Então talvez as imagens de tv estejam mentindo ou deus, aquele no qual ele acredita, seja zureta ou cego mesmo.
Aqui mais uma vez, e prometo ser a última, vemos a ideia do cristianismo como verdade absoluta do universo atuando na mente do brasileiro típico. Desde o começo da presente década cada vez mais esportistas converteram-se ao cristianismo evangélico, uns falastrões e chatos, outros quietos e de bom senso. Mas todos sujeitos à mesma pressão de sempre, incentivados a busca dos resultados a qualquer preço em nome da manutenção da "grandeza" das instituições que representam. Então, no momento oportuno, se a necessidade for enganar, ludibriar e vomitar a suposta idoneidade advinda de seu deus, que seja e sem remorsos.
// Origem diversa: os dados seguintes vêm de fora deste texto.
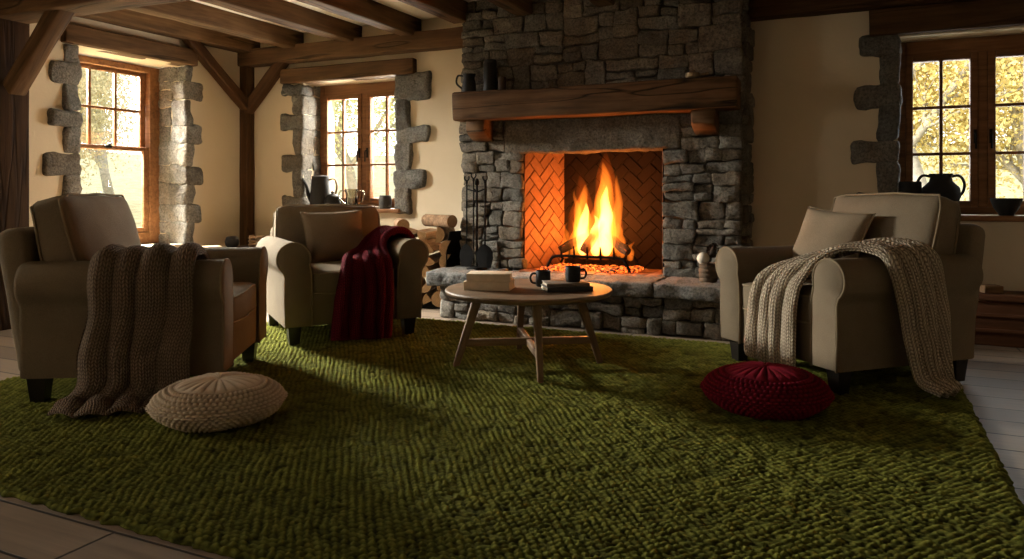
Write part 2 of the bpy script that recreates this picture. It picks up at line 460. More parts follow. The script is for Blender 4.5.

Se pensarmos bem, o ato (do gol) foi ilegal e se, conforme entende-se o cristianismo pós moderno apoiado nos direitos humanos, a prática da honestidade é o foco, o jogador foi desonesto, mentiu e, em tese, desagradou seu deus. Mas desagradar a diretoria de seu time, que paga seu salário, desagradar a torcida, que no Brasil está mais para facção e virar motivo de piada por ser honesto, mas perder uma partida, é muito pior do que desagradar a um deus, seja ele qual for.

Conclusão

Como nação que aprendeu o cristianismo com os descobridores europeus, era de se esperar que nosso país se tornasse extremamente religioso. Também era de se esperar que desenvolvêssemos preconceitos diversos, pois apoiamos a construção do país na escravidão e em uma divisão social desigual. A corrupção foi e é, desde sempre, carro chefe de nossas negociações e políticas. As igrejas evangélicas, desde seu fortalecimento, em meados dos anos 1940, trouxeram outra visão da fé cristã e tornaram-se moda nos anos 2000, atingindo todos os setores da sociedade brasileira. Porém a cultura da corrupção, do preconceito e do jeitinho, que só nós temos, continuaram reinando soberanas em nosso meio. Soma-se a isso a falta de conhecimento em todos os pontos possíveis, a violência, ignorância política, o poder (des)informativo da internet e temos o quadro que apresenta diante de nós:
Traficantes evangélicos, defensores da moral e bons costumes, gente que vê os LGBTs como doentes, mentirosos de deus e todo tipo de loucura nessa mistura de desinformação, ignorância e preconceito aqui neste país engraçadinho chamado Brasil.